03 June, 2011

Questioning 8582

Up at 4.30 a.m., I find myself drinking some 1998 Menghai 8582. Much has changed since I tried it four years ago, and I am left with the conclusion that 8582 is not a recipe that results in amazingly complex aged tea.

1998 Menghai 8582

I invite you to join me at the original page for this tea, where the new article has been appended.

(It's quite fun to bathe in the charming naivete of my old pages.)


Brandon said...

Dear Mr. Hobbes,
I would like to respectfully disagree with your conclusions on aging 8582. I would like to offer two additional samples, traditional storage, to see if you would amend your decision.
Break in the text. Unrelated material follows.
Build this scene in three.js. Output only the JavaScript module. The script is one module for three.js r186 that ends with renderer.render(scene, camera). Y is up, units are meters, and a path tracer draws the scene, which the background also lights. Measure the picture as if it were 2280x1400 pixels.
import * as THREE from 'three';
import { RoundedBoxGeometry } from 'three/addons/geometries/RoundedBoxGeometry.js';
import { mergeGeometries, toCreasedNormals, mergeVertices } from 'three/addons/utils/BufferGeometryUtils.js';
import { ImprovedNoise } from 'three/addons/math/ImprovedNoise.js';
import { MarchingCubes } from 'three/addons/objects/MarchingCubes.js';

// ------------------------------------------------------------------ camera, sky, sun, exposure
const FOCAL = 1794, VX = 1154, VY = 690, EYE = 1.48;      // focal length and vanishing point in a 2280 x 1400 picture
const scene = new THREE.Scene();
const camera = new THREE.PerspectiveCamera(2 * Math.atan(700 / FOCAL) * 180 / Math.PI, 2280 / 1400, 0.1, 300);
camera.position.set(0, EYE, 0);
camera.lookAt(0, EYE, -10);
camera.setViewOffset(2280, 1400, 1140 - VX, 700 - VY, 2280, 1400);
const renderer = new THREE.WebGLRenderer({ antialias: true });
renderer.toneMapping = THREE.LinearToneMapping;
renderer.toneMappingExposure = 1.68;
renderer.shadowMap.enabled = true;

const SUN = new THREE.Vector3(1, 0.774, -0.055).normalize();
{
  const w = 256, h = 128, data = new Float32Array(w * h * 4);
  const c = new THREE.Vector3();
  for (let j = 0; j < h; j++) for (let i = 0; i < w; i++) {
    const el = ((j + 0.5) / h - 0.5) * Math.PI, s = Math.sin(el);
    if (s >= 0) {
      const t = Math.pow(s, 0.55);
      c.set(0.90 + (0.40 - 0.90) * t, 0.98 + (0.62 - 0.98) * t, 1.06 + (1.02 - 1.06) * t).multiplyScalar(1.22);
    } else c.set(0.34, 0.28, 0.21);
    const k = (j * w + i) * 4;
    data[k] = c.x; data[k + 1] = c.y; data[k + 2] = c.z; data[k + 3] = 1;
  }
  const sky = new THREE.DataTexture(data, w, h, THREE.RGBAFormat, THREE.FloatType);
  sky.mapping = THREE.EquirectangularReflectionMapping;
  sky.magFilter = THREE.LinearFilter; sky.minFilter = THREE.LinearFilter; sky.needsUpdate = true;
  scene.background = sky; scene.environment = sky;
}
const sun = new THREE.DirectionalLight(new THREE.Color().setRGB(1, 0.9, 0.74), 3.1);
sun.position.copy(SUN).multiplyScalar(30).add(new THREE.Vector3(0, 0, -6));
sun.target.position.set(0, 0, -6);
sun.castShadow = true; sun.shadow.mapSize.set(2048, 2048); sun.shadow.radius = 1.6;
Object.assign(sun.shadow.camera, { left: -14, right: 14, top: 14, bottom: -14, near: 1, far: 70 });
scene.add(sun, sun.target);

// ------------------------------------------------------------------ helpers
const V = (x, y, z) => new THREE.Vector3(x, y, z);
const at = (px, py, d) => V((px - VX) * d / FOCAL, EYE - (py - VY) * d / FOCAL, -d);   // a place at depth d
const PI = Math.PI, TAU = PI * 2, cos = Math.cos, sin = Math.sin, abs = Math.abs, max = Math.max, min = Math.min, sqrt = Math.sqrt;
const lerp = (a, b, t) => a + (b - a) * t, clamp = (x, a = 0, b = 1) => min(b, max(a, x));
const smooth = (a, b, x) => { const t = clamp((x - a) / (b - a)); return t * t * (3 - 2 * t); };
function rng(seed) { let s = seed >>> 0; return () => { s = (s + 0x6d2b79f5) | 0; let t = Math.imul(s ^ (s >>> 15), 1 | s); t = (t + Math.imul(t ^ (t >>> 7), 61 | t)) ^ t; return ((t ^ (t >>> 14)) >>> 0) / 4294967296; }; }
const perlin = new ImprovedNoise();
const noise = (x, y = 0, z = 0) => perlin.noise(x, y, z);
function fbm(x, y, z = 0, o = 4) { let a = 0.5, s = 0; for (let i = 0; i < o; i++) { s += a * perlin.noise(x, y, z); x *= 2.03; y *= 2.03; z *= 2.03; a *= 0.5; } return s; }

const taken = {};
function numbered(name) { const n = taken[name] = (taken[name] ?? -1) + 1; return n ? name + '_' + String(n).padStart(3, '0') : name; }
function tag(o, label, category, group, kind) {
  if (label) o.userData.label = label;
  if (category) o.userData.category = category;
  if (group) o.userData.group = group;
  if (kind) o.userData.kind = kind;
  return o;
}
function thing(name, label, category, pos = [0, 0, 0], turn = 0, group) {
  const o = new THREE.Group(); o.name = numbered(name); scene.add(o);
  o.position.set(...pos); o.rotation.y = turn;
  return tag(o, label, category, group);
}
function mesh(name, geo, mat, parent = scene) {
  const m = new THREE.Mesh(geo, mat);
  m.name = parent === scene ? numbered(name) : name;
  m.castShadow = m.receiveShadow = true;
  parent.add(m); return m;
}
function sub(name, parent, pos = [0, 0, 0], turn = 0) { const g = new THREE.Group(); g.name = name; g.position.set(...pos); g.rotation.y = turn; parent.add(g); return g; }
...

If you like, you can find my email under About on my blog.

Hobbes said...

You're on! Thanks :)

Anonymous said...

For that service, demand a few grams of that '92 fangcha!

I'm not into 8582s either. The late eighties version was all TCM and qi. I may not quite like young 7542 (excepting mebbe the XZH), but I definitely like everyone of the aged examples I have had.


MarshalN said...

I must disagree in the strongest possible terms. 8582 was a far superior recipe than 7542, provided you have one of the earlier (therefore, better) examples of it. Given that your sample has been sitting in a paper bag for years and that it was a dry stored example, I don't think it's really the ideal candidate to showcase the recipe's strengths.

Hobbes said...

Let's just say that I look forward to tasting evidence to the contrary ;)

tieguanyin said...

Let's just say that I look forward to tasting evidence to the contrary ;)

And the scheme to obtain quality samples continues...

I look forward to your reports on the tasting evidence =D!

Hobbes said...

Did I mention that 1950s Red Label sucks, too?


Justin said...

Hello Good Sir,

I've followed your blog for quite some time, so it's strange that my first comment is one of disagreement (or rather the hope that you experience the 8582 in all its glory:)).

I must agree with Brandon and MarshalN. I have had the pleasure of purchasing a few grams of the 8582, from 1985, from Tim over at Mandarin's Tea Room. I will say that staying power is certainly not an issue in any of my tastings. While I do discern a consistency of sweetness, I find it quite balanced and very complex as the tasting goes on.

Perhaps Brandon's gift will include a sample from 1985. Regardless, I hope the traditional storage brings the tea up to your original expectations!

Hobbes said...

Dear Justin,

Thanks muchly for the comment. I have enjoyed 8582, but, in comparison to its siblings, it strikes me as being unable to deliver complexity. It could be storage - a supposition worth checking.

There is a reason, however, that 8582 is typically available for a lower price than other recipes, I suspect. :)

That said, I keep an open mind/mouth on the matter and have a sample exchange with Brandon in progress...

All the best,


Nicolas said...

Hi Hobbes

What are the recipe number you prefer ?


Hobbes said...

Dear Nicolas,

As far as classical recipes goes, the 8582 seems a bit soft even compared with its elder brother, the 7542 - certainly in the samples I've tried. The 7542 usually costs more, too, for whatever that surrogate proxy may be worth. :)



Nicolas said...

Dear Hobbes,

Thanks for your answer, 7542 is a classical recipes. But the number don't show the quality :(
It's juste a recipe.
However the number can be a good indication. Between two, number one can be better than other.
I ask this question about the number, because my experience is poor about recipe number.
Perhaps can you give me a other number ? I have gone on Essence of Tea and Houde. There are not a lot of number.


Anonymous said...

For shame, as I bought two tong of modern 8582 on your praise!

J/K. :)

Hobbes said...

I would, as always, let your own tastebuds be the ultimate arbitor.

Of course, a numerical recipe is just that - it changes by year, by storage, etc. My conclusion is merely based on personal observation of some dozen or so samples of 8582 through the years.

Perhaps it would be more accurate to say that, on average, given no other information other than the recipe, my prior assumption would be that of 7532, 7542, and 8582 from the same year and the same storage, I would rank the latter as being least complex.

As far as Essence of Tea and Houde, I have enjoyed many of the classical Zhongcha recipes - big/little yellow/red/blue, etc. They are a great place to start. :)

All the best,


P.s. The 2007 Xizihao 8582 was very good!

Nicolas said...

Thanks a lot Hobbes

the_skua said...

Interesting to see shah8 call late 80s 8582 all TCM and qi...that's been my experience with the one example I've had.

Anonymous said...

If you could compare the prices of the 1980's 7542, 7532 and 8582, you would find that the 8582 would be priced at least 1.5X to 2.0X the 7542. The exception is the 88 ching beeng (too much hype here).
A recent side by side tasting of these 3 cakes from the 80's, the 8582 had by far the highest complexity plus great chen xiang returning from the throat.